DATA SEGMENT:
★ ★ ★ ★ ★

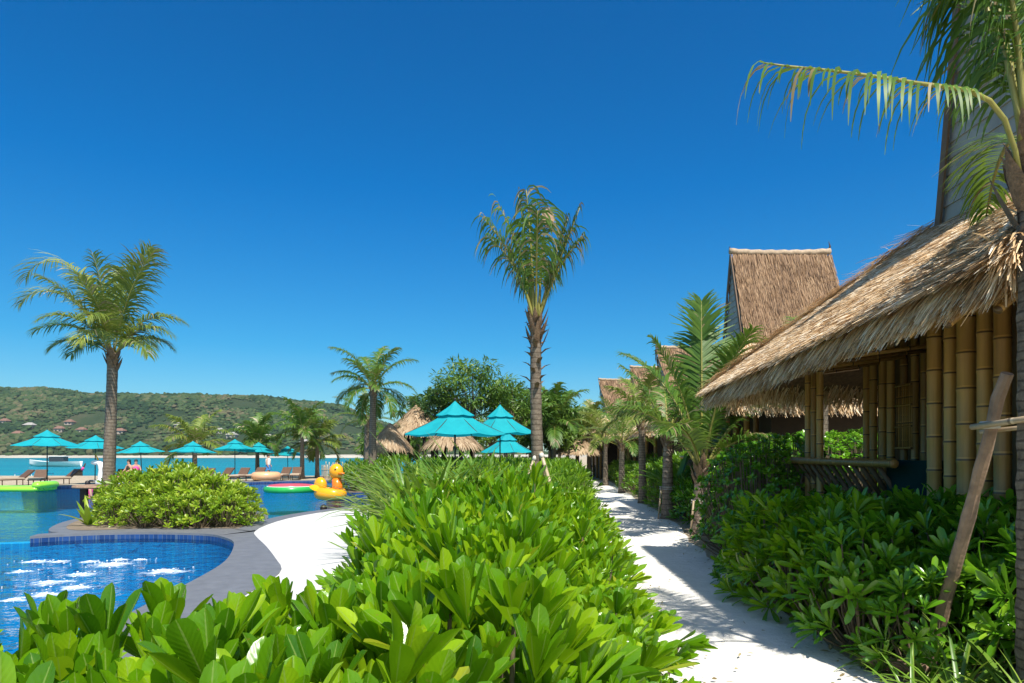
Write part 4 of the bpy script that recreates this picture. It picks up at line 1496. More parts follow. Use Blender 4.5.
# ------------------------------------------------------------------ broadleaf and feathery trees
def tree(base, h, rad, zc, nclump, nleaf, mat, label, group=None, lf=(.22, .09), sq=.55, shape='ellip'):
    root = empty('tree', base, label, 'tree', group)
    g, f = Geo(), Geo()
    tube(g, [(0, 0, 0), (.05, .05, h * .3), (.1, 0, h * .55), (.0, 0, h * .85)], [rad * .06, rad * .045, rad * .025, .02], 8)
    for i in range(nclump):
        az = i * 2.4 + rng.normal(0, .3)
        u = (i + .5) / nclump
        el = math.asin(min(1, max(-.7, 1.6 * rng.random() - .6)))
        rr = rad * rng.uniform(.55, 1.05)
        c = Vector((rr * math.cos(az) * math.cos(el), rr * math.sin(az) * math.cos(el), zc + rr * sq * math.sin(el)))
        st = Vector((0, 0, h * rng.uniform(.42, .62)))
        tube(g, [st, st.lerp(c, .55) + Vector((0, 0, .15 * rad)), c], [rad * .009, rad * .006, .01], 5, caps=False)
        cr = rad * rng.uniform(.16, .3)
        rc = rng.random()
        for k in range(nleaf):
            v = rng.normal(0, 1, 3); v /= np.linalg.norm(v); v *= rng.random() ** .4 * np.array([1.25, 1.25, .6])
            p = np.array(c) + v * cr
            d = v + rng.normal(0, .5, 3) + np.array([0, 0, -.1])
            add_leaf(f, p, d, rng.normal(0, .4, 3) + np.array([0, 0, 1]), lf[0] * rng.uniform(.6, 1.3), lf[1], 2, shape, .4, .2, r=min(1, max(0, .6 * rc + .4 * rng.random())), nw=1)
    g.build('trunk', M['bark'], root)
    f.build('crown', mat, root, False)
    return root


tree((-2.1, 36.0, 0), 7.0, 1.9, 5.1, 42, 70, M['tree_y'], 'tallest feathery tree above the teal parasols', 'trees behind the pool bar', lf=(.36, .08), sq=.8)
tree((-3.9, 38.0, 0), 6.2, 1.7, 4.4, 34, 60, M['tree'], 'left feathery tree rising between the straw pavilion and the largest parasol', 'trees behind the pool bar', lf=(.36, .09), sq=.6)
tree((0.0, 37.5, 0), 6.4, 1.8, 4.5, 36, 60, M['tree_y'], 'feathery tree just left of the middle palm trunk', 'trees behind the pool bar', lf=(.36, .08), sq=.7)
tree((1.6, 42.0, 0), 6.6, 2.4, 4.2, 60, 90, M['tree_y'], 'dark bushy tree right behind the middle palm trunk', 'trees behind the pool bar', lf=(.34, .1))
for x, y, h, r_, lb in ((-4.4, 44.0, 5.2, 2.4, 'dark tree behind the conical straw parasols'), (4.2, 52.0, 6.0, 2.6, 'dark tree at the end of the hedge left of the far huts'),
                        (-8.2, 46.0, 3.4, 1.8, 'low dark tree left of the straw parasols'), (1.5, 58.0, 6.0, 3.0, 'background tree in the gap left of the path end'),
                        (8.5, 70.0, 7.0, 3.5, 'background tree closing the path behind the far huts'), (-1.8, 56, 5.0, 3.0, 'broad low tree behind the feathery tree'), (6.3, 55, 5.4, 2.6, 'tree filling the gap just left of the farthest tower'),
                        (3.6, 66, 6.6, 3.2, 'tall background tree right of the middle palm'), (-10.5, 60, 4.2, 2.6, 'low background tree behind the twin palms'), (2.6, 46, 4.6, 2.0, 'low bushy tree right of the middle palm trunk')):
    tree((x, y, 0), h, r_, h * .62, 45, 60, M['tree_y'], lb, 'trees behind the pool bar', lf=(.42, .14))

#@@PART3
# ------------------------------------------------------------------ parasols
def parasol(loc, label, group, scale=(1, 1, 1), rz=0):
    root = empty('parasol', loc, label, 'parasol', group, rz, scale)
    g = Geo(); tube(g, [(0, 0, 0), (0, 0, 2.7)], .028, 8); g.build('pole', M['black'], root)
    g = Geo(); revolve(g, [(.0, .1), (.3, .09), (.34, .04), (.34, 0)], n=16); g.build('base', M['black'], root, False)
    g = Geo(); nn = 8
    def canopy(g, r0, z0, r1, z1, rows=6, sag=.06, val=0):
        V, U = [], []
        for i in range(rows + 1):
            t = i / rows
            for k in range(nn * 4):
                a = 2 * PI * k / (nn * 4)
                m = abs((k % 4) - 0) / 4
                edge = 1 - .085 * math.sin((k % 4) / 4 * PI)
                r_ = (r0 + (r1 - r0) * t) * edge
                z = z0 + (z1 - z0) * (t ** 0.82) - sag * t * math.sin((k % 4) / 4 * PI) * .6
                V.append((r_ * math.cos(a), r_ * math.sin(a), z)); U.append((0, t, .5))
        n4 = nn * 4
        F = [(i * n4 + k, i * n4 + (k + 1) % n4, (i + 1) * n4 + (k + 1) % n4, (i + 1) * n4 + k) for i in range(rows) for k in range(n4)]
        g.add(V, np.array(F), U)
    canopy(g, .38, 2.42, 1.5, 1.98, val=1)
    g.build('canopy', M['teal'], root)
    g = Geo(); canopy(g, .015, 2.72, .58, 2.40, 4, .03); g.build('vent_cap', M['teal'], root)
    for k in range(8):
        g = Geo(); a = 2 * PI * k / 8
        tube(g, [(0.03 * math.cos(a), .03 * math.sin(a), 2.5), (1.45 * math.cos(a), 1.45 * math.sin(a), 1.985)], .012, 5); g.build('rib', M['darkwood'], root)
    g = Geo(); ball(g, (0, 0, 2.76), .035, n=8, m=6); g.build('finial', M['black'], root)
    return root


par0 = parasol((-24.5, 36, -.02), 'leftmost teal parasol, over the wooden loungers at the left edge', 'teal parasols along the beach side of the pool')
place(par0, par0.location, .2, 1.12)
far = [(95, 40, 'teal parasol partly hidden behind the island palm trunk'), (142, 46, 'teal parasol just right of the island palm trunk'), (192, 46, 'teal parasol in front of the spreading yellow green palm'),
       (235, 48, 'left parasol of the tight group of three across the pool'), (257, 50, 'middle parasol of the tight group of three across the pool'), (288, 53, 'rightmost and smallest of the beach side parasols, by the twin palms')]
topz = {95: 434, 142: 440, 192: 440, 235: 438, 257: 441, 288: 445}
for px, Y, lb in far:
    c = copy_tree(par0)
    zt = CAMH + (HOR - topz[px]) / FPX * Y
    place(c, ((px - 512) / FPX * Y, Y, zt - 2.79), rng.random() * .7, 1.0, lb)
    c.rotation_euler = (rng.normal(0, .03), rng.normal(0, .03), rng.random() * .7)
for px, Y, pt, sc, lb in ((455, 17, 398, .88, 'largest teal parasol, half shaded, in front of the feathery tree'), (500, 20, 402, .72, 'sunlit teal parasol just behind the largest one'),
                          (507, 27, 429, .72, 'lowest teal parasol under the sunlit one, farther back')):
    c = copy_tree(par0)
    zt = CAMH + (HOR - pt) / FPX * Y
    place(c, ((px - 512) / FPX * Y, Y, zt - 2.79 * 1.12), rng.random() * .7, (sc, sc, 1.12), lb, 'teal parasols near the middle palm')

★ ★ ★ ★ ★

EXERCISE OBJECTIVE:
Reproduce the data word for word, excluding its pictures.

WORKED ANSWER:
Write part 4 of the bpy script that recreates this picture. It picks up at line 1496. More parts follow. Use Blender 4.5.
# ------------------------------------------------------------------ broadleaf and feathery trees
def tree(base, h, rad, zc, nclump, nleaf, mat, label, group=None, lf=(.22, .09), sq=.55, shape='ellip'):
    root = empty('tree', base, label, 'tree', group)
    g, f = Geo(), Geo()
    tube(g, [(0, 0, 0), (.05, .05, h * .3), (.1, 0, h * .55), (.0, 0, h * .85)], [rad * .06, rad * .045, rad * .025, .02], 8)
    for i in range(nclump):
        az = i * 2.4 + rng.normal(0, .3)
        u = (i + .5) / nclump
        el = math.asin(min(1, max(-.7, 1.6 * rng.random() - .6)))
        rr = rad * rng.uniform(.55, 1.05)
        c = Vector((rr * math.cos(az) * math.cos(el), rr * math.sin(az) * math.cos(el), zc + rr * sq * math.sin(el)))
        st = Vector((0, 0, h * rng.uniform(.42, .62)))
        tube(g, [st, st.lerp(c, .55) + Vector((0, 0, .15 * rad)), c], [rad * .009, rad * .006, .01], 5, caps=False)
        cr = rad * rng.uniform(.16, .3)
        rc = rng.random()
        for k in range(nleaf):
            v = rng.normal(0, 1, 3); v /= np.linalg.norm(v); v *= rng.random() ** .4 * np.array([1.25, 1.25, .6])
            p = np.array(c) + v * cr
            d = v + rng.normal(0, .5, 3) + np.array([0, 0, -.1])
            add_leaf(f, p, d, rng.normal(0, .4, 3) + np.array([0, 0, 1]), lf[0] * rng.uniform(.6, 1.3), lf[1], 2, shape, .4, .2, r=min(1, max(0, .6 * rc + .4 * rng.random())), nw=1)
    g.build('trunk', M['bark'], root)
    f.build('crown', mat, root, False)
    return root


tree((-2.1, 36.0, 0), 7.0, 1.9, 5.1, 42, 70, M['tree_y'], 'tallest feathery tree above the teal parasols', 'trees behind the pool bar', lf=(.36, .08), sq=.8)
tree((-3.9, 38.0, 0), 6.2, 1.7, 4.4, 34, 60, M['tree'], 'left feathery tree rising between the straw pavilion and the largest parasol', 'trees behind the pool bar', lf=(.36, .09), sq=.6)
tree((0.0, 37.5, 0), 6.4, 1.8, 4.5, 36, 60, M['tree_y'], 'feathery tree just left of the middle palm trunk', 'trees behind the pool bar', lf=(.36, .08), sq=.7)
tree((1.6, 42.0, 0), 6.6, 2.4, 4.2, 60, 90, M['tree_y'], 'dark bushy tree right behind the middle palm trunk', 'trees behind the pool bar', lf=(.34, .1))
for x, y, h, r_, lb in ((-4.4, 44.0, 5.2, 2.4, 'dark tree behind the conical straw parasols'), (4.2, 52.0, 6.0, 2.6, 'dark tree at the end of the hedge left of the far huts'),
                        (-8.2, 46.0, 3.4, 1.8, 'low dark tree left of the straw parasols'), (1.5, 58.0, 6.0, 3.0, 'background tree in the gap left of the path end'),
                        (8.5, 70.0, 7.0, 3.5, 'background tree closing the path behind the far huts'), (-1.8, 56, 5.0, 3.0, 'broad low tree behind the feathery tree'), (6.3, 55, 5.4, 2.6, 'tree filling the gap just left of the farthest tower'),
                        (3.6, 66, 6.6, 3.2, 'tall background tree right of the middle palm'), (-10.5, 60, 4.2, 2.6, 'low background tree behind the twin palms'), (2.6, 46, 4.6, 2.0, 'low bushy tree right of the middle palm trunk')):
    tree((x, y, 0), h, r_, h * .62, 45, 60, M['tree_y'], lb, 'trees behind the pool bar', lf=(.42, .14))

#@@PART3
# ------------------------------------------------------------------ parasols
def parasol(loc, label, group, scale=(1, 1, 1), rz=0):
    root = empty('parasol', loc, label, 'parasol', group, rz, scale)
    g = Geo(); tube(g, [(0, 0, 0), (0, 0, 2.7)], .028, 8); g.build('pole', M['black'], root)
    g = Geo(); revolve(g, [(.0, .1), (.3, .09), (.34, .04), (.34, 0)], n=16); g.build('base', M['black'], root, False)
    g = Geo(); nn = 8
    def canopy(g, r0, z0, r1, z1, rows=6, sag=.06, val=0):
        V, U = [], []
        for i in range(rows + 1):
            t = i / rows
            for k in range(nn * 4):
                a = 2 * PI * k / (nn * 4)
                m = abs((k % 4) - 0) / 4
                edge = 1 - .085 * math.sin((k % 4) / 4 * PI)
                r_ = (r0 + (r1 - r0) * t) * edge
                z = z0 + (z1 - z0) * (t ** 0.82) - sag * t * math.sin((k % 4) / 4 * PI) * .6
                V.append((r_ * math.cos(a), r_ * math.sin(a), z)); U.append((0, t, .5))
        n4 = nn * 4
        F = [(i * n4 + k, i * n4 + (k + 1) % n4, (i + 1) * n4 + (k + 1) % n4, (i + 1) * n4 + k) for i in range(rows) for k in range(n4)]
        g.add(V, np.array(F), U)
    canopy(g, .38, 2.42, 1.5, 1.98, val=1)
    g.build('canopy', M['teal'], root)
    g = Geo(); canopy(g, .015, 2.72, .58, 2.40, 4, .03); g.build('vent_cap', M['teal'], root)
    for k in range(8):
        g = Geo(); a = 2 * PI * k / 8
        tube(g, [(0.03 * math.cos(a), .03 * math.sin(a), 2.5), (1.45 * math.cos(a), 1.45 * math.sin(a), 1.985)], .012, 5); g.build('rib', M['darkwood'], root)
    g = Geo(); ball(g, (0, 0, 2.76), .035, n=8, m=6); g.build('finial', M['black'], root)
    return root


par0 = parasol((-24.5, 36, -.02), 'leftmost teal parasol, over the wooden loungers at the left edge', 'teal parasols along the beach side of the pool')
place(par0, par0.location, .2, 1.12)
far = [(95, 40, 'teal parasol partly hidden behind the island palm trunk'), (142, 46, 'teal parasol just right of the island palm trunk'), (192, 46, 'teal parasol in front of the spreading yellow green palm'),
       (235, 48, 'left parasol of the tight group of three across the pool'), (257, 50, 'middle parasol of the tight group of three across the pool'), (288, 53, 'rightmost and smallest of the beach side parasols, by the twin palms')]
topz = {95: 434, 142: 440, 192: 440, 235: 438, 257: 441, 288: 445}
for px, Y, lb in far:
    c = copy_tree(par0)
    zt = CAMH + (HOR - topz[px]) / FPX * Y
    place(c, ((px - 512) / FPX * Y, Y, zt - 2.79), rng.random() * .7, 1.0, lb)
    c.rotation_euler = (rng.normal(0, .03), rng.normal(0, .03), rng.random() * .7)
for px, Y, pt, sc, lb in ((455, 17, 398, .88, 'largest teal parasol, half shaded, in front of the feathery tree'), (500, 20, 402, .72, 'sunlit teal parasol just behind the largest one'),
                          (507, 27, 429, .72, 'lowest teal parasol under the sunlit one, farther back')):
    c = copy_tree(par0)
    zt = CAMH + (HOR - pt) / FPX * Y
    place(c, ((px - 512) / FPX * Y, Y, zt - 2.79 * 1.12), rng.random() * .7, (sc, sc, 1.12), lb, 'teal parasols near the middle palm')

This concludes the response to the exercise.